Protect Piping Plovers in Stratford With a Modest-Sized Boardwalk
March 28, 2012—It will come as no surprise to Connecticut residents that unspoiled natural habitat on Long Island Sound is rare. We have miles and miles of shorefront development – condos, houses, subdivisions – putting the squeeze on small patches of salt marsh and strips of beach. And in the warm weather most of those beaches are crowded with people.
That makes it important to protect, as much as possible, beaches that provide first-rate habitat. And that’s why we are against a proposal to build an excessively large boardwalk on Long Beach in Stratford.
A barrier beach that stretches for a mile from Stratford to Bridgeport, Long Beach is an important part of a mosaic of habitats near the mouth of the Housatonic River. That mosaic includes 1,500 acres of salt marsh, vast mudflats, the dunes and beaches at Milford Point and Stratford Point, and the Housatonic estuary itself. Much of the area is part of the Stewart B. McKinney National Wildlife Refuge, and the natural habitats that aren’t technically in the refuge are nevertheless an important part of the whole.
Long Beach fits into that category. Among other things, the barrier beach helps protect the Great Meadows salt marsh and it provides excellent habitat for Piping Plovers, a federally threatened species. Piping Plovers nest in only 14 of the 25 towns and cities along the Sound in Connecticut, and they nest only on untrammelled beaches – the more that people and dogs use a beach, the less likely Piping Plovers are to successfully nest. Over the last 22 years, Piping Plovers have done OK at Long Beach: 144 pairs have nested there, an average of 6.5 pairs a year. In a state where only 748 pairs have nested in total over that same period, that’s a significant percentage.
A committee formed by the Town of Stratford has been debating the future of Long Beach, and the most contentious issue seems to be the boardwalk. Some members want a boardwalk that stretches 12 feet wide and 1,320 feet long – a replica of a popular boardwalk at Silver Sands State Park, in Milford. Others want no boardwalk.
Milan Bull, Connecticut Audubon Society’s senior director of science and conservation, is a member of the committee and has been representing our position. We recognize that there are legitimate competing uses for the Long Island Sound waterfront, and we know that public access to the Sound is important for maintaining support for the expensive Sound cleanup that is now underway.

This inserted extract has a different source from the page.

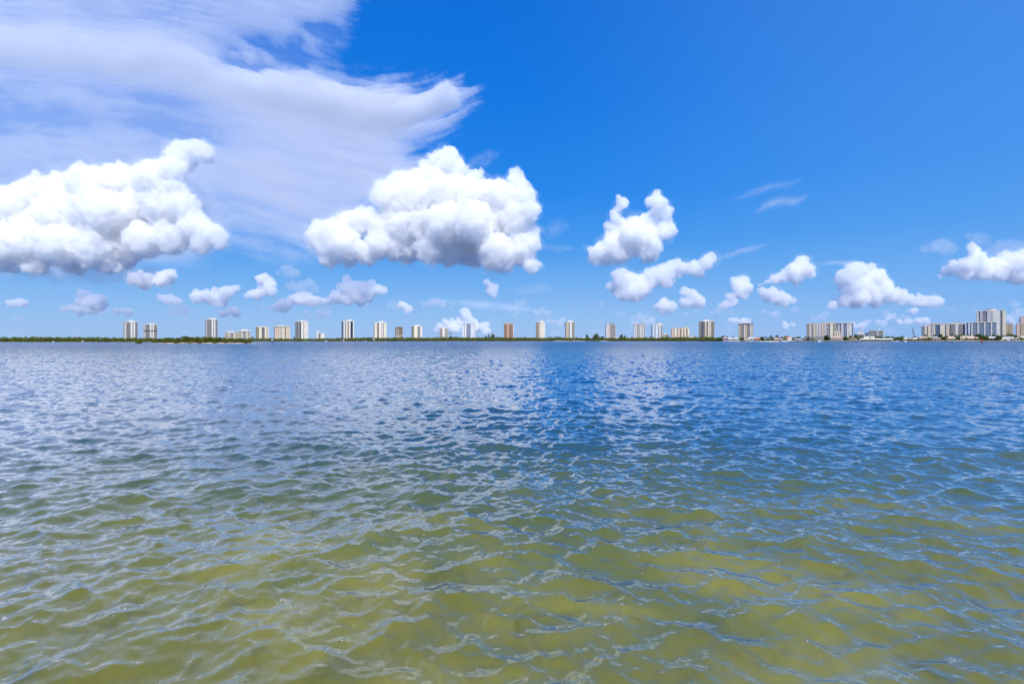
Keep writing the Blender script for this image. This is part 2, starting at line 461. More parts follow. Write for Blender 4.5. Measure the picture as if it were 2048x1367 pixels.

We think that a much smaller boardwalk than the 1,320-feet long proposal would be more than adequate. It will give the public access that’s appropriate for a sensitive conservation area while also helping to protect the beach and its nesting birds. We also think that the regulatory staff at the state Department of Energy and Environmental Protection are the best people to decide the exact length and width of the boardwalk, in a public forum that takes into account the public and the natural habitat.